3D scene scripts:
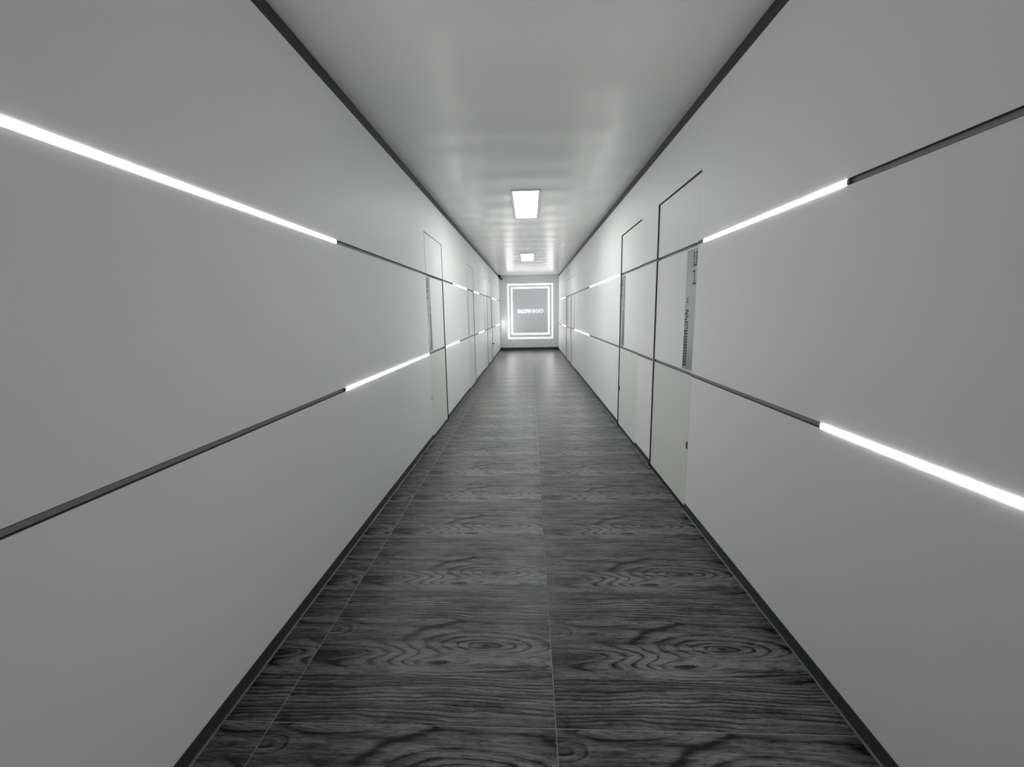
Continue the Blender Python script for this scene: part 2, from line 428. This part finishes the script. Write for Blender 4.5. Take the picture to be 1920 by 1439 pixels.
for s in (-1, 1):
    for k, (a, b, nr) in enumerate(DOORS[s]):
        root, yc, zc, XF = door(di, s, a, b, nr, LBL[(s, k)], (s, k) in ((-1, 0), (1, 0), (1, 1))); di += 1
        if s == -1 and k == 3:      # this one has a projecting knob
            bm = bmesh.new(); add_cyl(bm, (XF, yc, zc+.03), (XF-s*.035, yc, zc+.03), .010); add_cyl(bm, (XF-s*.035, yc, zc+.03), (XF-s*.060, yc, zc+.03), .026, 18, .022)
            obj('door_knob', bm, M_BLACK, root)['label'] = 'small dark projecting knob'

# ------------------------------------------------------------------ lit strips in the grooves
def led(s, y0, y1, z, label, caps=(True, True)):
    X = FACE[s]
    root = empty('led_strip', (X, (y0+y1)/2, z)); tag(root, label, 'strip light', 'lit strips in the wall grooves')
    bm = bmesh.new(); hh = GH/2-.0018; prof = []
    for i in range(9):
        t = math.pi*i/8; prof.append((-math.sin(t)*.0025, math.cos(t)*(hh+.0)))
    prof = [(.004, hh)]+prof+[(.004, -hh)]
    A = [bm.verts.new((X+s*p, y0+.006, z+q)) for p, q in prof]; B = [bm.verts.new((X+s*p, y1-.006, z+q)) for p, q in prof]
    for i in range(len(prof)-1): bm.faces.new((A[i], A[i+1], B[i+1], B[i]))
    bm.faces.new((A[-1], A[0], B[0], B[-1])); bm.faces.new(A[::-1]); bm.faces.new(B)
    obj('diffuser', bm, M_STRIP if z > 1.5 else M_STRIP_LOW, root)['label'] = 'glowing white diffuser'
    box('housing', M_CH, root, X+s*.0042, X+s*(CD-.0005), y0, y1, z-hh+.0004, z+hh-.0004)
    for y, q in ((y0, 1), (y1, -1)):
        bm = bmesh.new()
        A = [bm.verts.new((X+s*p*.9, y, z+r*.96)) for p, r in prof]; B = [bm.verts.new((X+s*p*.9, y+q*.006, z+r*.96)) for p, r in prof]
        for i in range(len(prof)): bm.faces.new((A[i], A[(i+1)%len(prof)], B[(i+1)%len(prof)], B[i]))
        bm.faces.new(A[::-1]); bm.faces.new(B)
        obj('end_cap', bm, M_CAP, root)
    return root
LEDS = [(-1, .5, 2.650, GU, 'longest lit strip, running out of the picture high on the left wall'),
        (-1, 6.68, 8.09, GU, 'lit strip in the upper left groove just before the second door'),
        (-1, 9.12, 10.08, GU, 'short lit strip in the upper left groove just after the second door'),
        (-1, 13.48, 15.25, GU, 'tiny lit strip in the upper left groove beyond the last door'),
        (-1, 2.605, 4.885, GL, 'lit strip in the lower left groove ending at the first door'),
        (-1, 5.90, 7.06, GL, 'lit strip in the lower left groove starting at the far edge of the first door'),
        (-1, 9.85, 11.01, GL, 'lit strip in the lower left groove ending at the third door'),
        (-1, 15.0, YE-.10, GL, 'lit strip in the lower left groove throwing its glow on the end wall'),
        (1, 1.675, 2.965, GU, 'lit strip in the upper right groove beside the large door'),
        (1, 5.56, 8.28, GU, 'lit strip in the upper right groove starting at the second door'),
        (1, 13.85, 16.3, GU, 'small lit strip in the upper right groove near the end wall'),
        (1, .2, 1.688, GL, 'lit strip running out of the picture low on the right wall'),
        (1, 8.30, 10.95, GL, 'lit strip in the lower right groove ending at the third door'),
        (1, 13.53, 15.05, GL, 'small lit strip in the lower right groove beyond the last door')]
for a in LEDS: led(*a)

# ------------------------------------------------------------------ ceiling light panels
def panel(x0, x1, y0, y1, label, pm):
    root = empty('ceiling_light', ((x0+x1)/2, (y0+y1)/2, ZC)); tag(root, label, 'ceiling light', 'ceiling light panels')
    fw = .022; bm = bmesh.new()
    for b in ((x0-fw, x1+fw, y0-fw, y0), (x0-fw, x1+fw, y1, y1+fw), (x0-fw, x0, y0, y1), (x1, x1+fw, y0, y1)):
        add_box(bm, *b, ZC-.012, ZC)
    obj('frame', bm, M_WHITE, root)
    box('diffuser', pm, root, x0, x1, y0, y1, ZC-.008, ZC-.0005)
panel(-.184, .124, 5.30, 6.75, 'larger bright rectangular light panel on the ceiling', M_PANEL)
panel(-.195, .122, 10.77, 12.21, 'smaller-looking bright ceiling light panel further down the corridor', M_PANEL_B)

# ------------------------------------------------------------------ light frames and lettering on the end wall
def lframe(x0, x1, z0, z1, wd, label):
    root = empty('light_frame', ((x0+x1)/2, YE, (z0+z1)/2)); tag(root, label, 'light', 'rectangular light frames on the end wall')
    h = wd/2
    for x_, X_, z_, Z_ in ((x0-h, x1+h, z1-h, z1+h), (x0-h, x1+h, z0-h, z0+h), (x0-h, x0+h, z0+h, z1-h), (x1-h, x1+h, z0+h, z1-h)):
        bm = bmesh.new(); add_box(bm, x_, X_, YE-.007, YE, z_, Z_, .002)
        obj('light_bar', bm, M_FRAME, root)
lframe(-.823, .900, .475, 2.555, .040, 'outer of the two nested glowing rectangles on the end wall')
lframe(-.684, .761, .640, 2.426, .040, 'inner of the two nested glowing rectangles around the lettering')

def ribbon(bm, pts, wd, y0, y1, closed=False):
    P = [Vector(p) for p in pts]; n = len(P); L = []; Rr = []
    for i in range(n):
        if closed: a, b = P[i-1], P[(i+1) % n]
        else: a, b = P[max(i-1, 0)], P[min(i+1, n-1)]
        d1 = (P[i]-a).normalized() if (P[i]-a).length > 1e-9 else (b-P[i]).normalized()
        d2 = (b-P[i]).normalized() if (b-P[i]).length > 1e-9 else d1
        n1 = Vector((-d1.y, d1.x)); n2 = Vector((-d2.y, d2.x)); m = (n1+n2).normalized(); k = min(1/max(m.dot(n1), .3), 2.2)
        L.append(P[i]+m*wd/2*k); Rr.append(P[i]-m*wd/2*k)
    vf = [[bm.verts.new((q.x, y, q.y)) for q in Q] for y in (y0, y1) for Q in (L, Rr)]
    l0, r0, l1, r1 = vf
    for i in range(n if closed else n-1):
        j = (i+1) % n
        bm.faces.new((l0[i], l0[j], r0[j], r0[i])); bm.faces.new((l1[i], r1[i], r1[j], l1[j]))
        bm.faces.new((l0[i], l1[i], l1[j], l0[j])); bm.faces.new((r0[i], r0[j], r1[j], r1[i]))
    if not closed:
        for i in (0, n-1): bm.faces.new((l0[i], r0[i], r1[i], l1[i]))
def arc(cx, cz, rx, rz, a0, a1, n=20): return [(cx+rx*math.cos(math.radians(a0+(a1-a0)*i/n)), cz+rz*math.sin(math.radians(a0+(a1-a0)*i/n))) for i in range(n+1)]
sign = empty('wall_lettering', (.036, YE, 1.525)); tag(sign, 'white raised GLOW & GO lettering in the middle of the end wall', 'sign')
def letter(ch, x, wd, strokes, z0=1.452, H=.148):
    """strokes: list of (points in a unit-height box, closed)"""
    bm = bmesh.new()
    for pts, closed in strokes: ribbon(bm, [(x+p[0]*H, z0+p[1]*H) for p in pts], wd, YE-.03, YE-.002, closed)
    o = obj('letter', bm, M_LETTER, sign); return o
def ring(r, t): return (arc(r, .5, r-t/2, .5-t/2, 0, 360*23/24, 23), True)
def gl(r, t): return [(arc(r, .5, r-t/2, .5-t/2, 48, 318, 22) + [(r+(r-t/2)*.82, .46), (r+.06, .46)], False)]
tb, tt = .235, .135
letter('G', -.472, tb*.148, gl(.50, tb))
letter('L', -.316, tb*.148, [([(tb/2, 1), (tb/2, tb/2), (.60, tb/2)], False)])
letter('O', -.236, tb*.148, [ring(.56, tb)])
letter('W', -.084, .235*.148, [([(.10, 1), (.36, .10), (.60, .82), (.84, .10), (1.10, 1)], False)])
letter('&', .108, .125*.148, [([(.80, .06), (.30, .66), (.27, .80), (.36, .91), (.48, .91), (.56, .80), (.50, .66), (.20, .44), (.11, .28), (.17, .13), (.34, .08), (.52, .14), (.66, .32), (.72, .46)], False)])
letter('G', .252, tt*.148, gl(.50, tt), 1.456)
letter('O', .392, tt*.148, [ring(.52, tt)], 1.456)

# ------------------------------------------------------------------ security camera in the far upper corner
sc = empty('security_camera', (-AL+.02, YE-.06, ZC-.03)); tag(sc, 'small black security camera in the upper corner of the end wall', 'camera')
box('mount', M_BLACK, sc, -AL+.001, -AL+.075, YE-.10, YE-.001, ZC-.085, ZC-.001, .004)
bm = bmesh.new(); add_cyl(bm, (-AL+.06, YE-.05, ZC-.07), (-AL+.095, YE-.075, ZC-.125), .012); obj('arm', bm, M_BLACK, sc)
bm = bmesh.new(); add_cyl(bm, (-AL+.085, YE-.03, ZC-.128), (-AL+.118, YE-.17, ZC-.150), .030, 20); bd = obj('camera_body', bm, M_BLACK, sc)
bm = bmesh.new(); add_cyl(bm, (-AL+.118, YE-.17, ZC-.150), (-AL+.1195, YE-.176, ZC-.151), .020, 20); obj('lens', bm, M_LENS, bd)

...

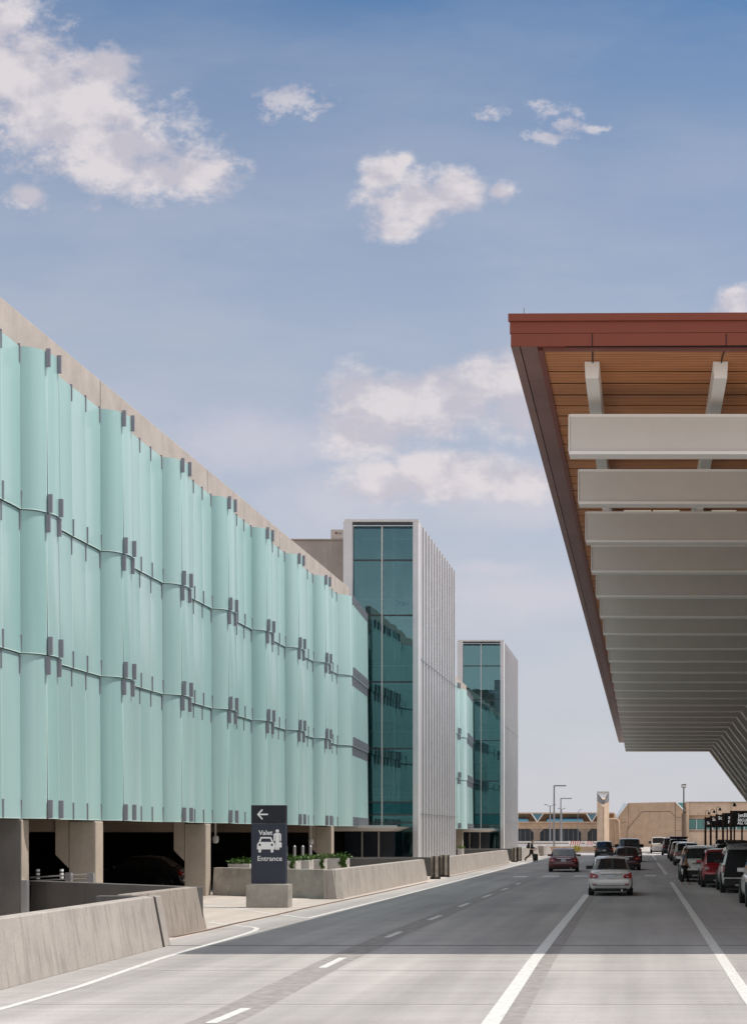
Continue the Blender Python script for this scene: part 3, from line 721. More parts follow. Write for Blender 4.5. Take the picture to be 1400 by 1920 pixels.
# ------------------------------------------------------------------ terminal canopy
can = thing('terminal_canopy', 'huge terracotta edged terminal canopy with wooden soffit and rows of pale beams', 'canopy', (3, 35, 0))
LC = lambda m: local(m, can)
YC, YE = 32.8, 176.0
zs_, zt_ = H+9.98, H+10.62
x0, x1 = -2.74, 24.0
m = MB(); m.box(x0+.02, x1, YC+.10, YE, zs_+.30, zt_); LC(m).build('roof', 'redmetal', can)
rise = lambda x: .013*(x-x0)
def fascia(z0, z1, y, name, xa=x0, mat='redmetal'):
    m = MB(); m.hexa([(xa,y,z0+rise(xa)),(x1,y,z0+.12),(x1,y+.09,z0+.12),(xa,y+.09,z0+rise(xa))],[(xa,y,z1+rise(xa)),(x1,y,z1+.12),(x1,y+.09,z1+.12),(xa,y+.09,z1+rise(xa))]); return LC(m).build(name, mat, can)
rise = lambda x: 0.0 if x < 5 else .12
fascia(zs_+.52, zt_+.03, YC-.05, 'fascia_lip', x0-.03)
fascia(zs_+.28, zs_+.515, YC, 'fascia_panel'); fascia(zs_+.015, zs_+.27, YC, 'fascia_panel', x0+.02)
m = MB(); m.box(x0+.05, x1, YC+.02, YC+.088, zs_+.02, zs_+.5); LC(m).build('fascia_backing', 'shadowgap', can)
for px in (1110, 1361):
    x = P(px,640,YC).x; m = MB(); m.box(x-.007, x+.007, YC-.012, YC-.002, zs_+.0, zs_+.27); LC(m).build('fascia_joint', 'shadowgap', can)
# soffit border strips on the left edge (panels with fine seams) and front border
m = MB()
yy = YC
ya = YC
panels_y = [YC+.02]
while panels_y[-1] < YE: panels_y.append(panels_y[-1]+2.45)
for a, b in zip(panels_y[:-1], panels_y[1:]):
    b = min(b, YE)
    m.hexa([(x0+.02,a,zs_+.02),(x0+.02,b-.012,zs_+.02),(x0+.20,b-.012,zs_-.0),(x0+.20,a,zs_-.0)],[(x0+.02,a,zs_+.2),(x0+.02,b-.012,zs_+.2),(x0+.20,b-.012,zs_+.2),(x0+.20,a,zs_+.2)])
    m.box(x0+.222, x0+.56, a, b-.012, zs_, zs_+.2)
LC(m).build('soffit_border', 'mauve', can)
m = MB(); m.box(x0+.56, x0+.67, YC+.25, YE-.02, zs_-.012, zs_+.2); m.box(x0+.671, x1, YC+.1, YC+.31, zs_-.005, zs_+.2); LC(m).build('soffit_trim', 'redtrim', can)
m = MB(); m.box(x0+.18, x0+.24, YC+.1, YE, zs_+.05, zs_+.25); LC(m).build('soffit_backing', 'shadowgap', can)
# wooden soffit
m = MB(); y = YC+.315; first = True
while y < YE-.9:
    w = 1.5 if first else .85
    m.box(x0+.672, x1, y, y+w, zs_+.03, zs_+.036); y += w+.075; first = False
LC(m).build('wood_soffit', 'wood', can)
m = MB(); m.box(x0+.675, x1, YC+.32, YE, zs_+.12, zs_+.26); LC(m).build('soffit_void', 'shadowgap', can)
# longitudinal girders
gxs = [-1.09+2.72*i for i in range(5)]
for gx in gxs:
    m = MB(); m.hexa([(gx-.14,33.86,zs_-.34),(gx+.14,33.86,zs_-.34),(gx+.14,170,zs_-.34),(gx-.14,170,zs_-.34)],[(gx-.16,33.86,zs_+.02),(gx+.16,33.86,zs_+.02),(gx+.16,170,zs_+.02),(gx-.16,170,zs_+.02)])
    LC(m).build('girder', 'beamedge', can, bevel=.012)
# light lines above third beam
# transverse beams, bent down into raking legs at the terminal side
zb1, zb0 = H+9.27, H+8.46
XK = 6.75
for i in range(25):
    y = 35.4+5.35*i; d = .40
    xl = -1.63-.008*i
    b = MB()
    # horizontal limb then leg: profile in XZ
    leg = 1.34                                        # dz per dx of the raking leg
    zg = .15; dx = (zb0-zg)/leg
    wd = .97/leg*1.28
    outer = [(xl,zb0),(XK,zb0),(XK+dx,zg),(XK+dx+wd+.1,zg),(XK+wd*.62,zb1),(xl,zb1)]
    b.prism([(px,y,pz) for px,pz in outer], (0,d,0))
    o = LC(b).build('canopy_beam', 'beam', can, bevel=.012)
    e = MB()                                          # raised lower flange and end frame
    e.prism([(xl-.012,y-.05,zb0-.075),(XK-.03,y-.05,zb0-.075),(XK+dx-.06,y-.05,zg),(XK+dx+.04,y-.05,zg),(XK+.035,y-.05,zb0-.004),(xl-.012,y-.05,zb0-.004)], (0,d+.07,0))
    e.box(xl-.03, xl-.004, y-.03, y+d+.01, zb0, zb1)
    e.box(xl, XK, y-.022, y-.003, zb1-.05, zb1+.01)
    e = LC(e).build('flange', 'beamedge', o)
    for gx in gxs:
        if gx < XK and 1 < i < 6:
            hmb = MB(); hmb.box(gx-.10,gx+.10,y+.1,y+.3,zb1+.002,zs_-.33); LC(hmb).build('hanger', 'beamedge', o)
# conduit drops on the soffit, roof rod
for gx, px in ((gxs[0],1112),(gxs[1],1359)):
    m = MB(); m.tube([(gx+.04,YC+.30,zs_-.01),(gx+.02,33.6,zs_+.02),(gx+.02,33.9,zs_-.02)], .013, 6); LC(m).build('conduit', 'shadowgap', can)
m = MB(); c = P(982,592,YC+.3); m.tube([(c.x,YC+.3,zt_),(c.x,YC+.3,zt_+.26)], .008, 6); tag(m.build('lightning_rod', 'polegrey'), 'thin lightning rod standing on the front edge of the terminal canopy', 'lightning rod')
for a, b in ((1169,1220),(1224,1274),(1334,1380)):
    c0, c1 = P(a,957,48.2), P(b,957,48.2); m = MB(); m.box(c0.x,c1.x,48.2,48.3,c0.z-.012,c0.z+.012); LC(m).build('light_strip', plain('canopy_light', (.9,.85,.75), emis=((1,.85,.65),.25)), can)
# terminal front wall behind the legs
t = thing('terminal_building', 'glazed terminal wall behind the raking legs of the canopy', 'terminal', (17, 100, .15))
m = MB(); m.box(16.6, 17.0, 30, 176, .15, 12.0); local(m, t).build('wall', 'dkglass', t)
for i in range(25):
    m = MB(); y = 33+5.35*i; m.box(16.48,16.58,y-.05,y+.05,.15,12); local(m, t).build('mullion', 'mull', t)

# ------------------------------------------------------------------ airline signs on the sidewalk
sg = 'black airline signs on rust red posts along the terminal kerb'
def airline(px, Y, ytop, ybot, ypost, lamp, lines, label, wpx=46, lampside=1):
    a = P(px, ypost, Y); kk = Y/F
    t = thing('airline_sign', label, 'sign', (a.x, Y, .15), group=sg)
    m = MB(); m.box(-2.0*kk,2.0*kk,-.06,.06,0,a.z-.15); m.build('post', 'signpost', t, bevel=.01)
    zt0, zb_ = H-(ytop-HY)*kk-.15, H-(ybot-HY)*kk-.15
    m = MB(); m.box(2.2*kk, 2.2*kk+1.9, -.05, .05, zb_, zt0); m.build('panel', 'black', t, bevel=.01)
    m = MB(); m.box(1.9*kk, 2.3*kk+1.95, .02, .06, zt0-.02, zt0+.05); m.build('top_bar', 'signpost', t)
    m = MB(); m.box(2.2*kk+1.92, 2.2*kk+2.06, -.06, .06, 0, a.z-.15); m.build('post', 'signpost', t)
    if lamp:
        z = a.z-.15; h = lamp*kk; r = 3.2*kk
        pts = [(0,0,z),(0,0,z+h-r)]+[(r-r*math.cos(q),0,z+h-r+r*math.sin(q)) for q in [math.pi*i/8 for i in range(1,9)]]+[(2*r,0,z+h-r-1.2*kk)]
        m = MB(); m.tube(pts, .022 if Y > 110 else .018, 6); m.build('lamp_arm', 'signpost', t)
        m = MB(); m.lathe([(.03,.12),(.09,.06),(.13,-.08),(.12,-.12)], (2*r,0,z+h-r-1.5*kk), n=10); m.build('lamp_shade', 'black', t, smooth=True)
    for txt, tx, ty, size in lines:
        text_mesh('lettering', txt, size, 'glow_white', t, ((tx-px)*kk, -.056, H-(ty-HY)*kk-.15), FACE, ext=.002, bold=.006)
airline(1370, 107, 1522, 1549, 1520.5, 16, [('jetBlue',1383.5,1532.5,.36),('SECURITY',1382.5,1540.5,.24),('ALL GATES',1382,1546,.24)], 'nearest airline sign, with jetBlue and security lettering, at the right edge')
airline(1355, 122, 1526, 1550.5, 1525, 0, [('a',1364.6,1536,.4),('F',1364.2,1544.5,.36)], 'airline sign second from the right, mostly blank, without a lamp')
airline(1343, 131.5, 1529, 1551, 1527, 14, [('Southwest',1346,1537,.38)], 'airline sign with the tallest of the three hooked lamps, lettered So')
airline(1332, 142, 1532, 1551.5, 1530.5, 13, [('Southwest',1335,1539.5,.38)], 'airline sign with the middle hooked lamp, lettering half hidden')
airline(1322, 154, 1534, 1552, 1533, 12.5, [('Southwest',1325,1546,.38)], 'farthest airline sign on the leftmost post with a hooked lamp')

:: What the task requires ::
Copy out exactly the lines from the one with "Continue the Blender Python script for this scene: part 2, from" through the one with "obj('door_knob', bm, M_BLACK, root)['label']", counting both ends, and no other lines.

:: Correct result ::
Continue the Blender Python script for this scene: part 2, from line 428. This part finishes the script. Write for Blender 4.5. Take the picture to be 1920 by 1439 pixels.
for s in (-1, 1):
    for k, (a, b, nr) in enumerate(DOORS[s]):
        root, yc, zc, XF = door(di, s, a, b, nr, LBL[(s, k)], (s, k) in ((-1, 0), (1, 0), (1, 1))); di += 1
        if s == -1 and k == 3:      # this one has a projecting knob
            bm = bmesh.new(); add_cyl(bm, (XF, yc, zc+.03), (XF-s*.035, yc, zc+.03), .010); add_cyl(bm, (XF-s*.035, yc, zc+.03), (XF-s*.060, yc, zc+.03), .026, 18, .022)
            obj('door_knob', bm, M_BLACK, root)['label'] = 'small dark projecting knob'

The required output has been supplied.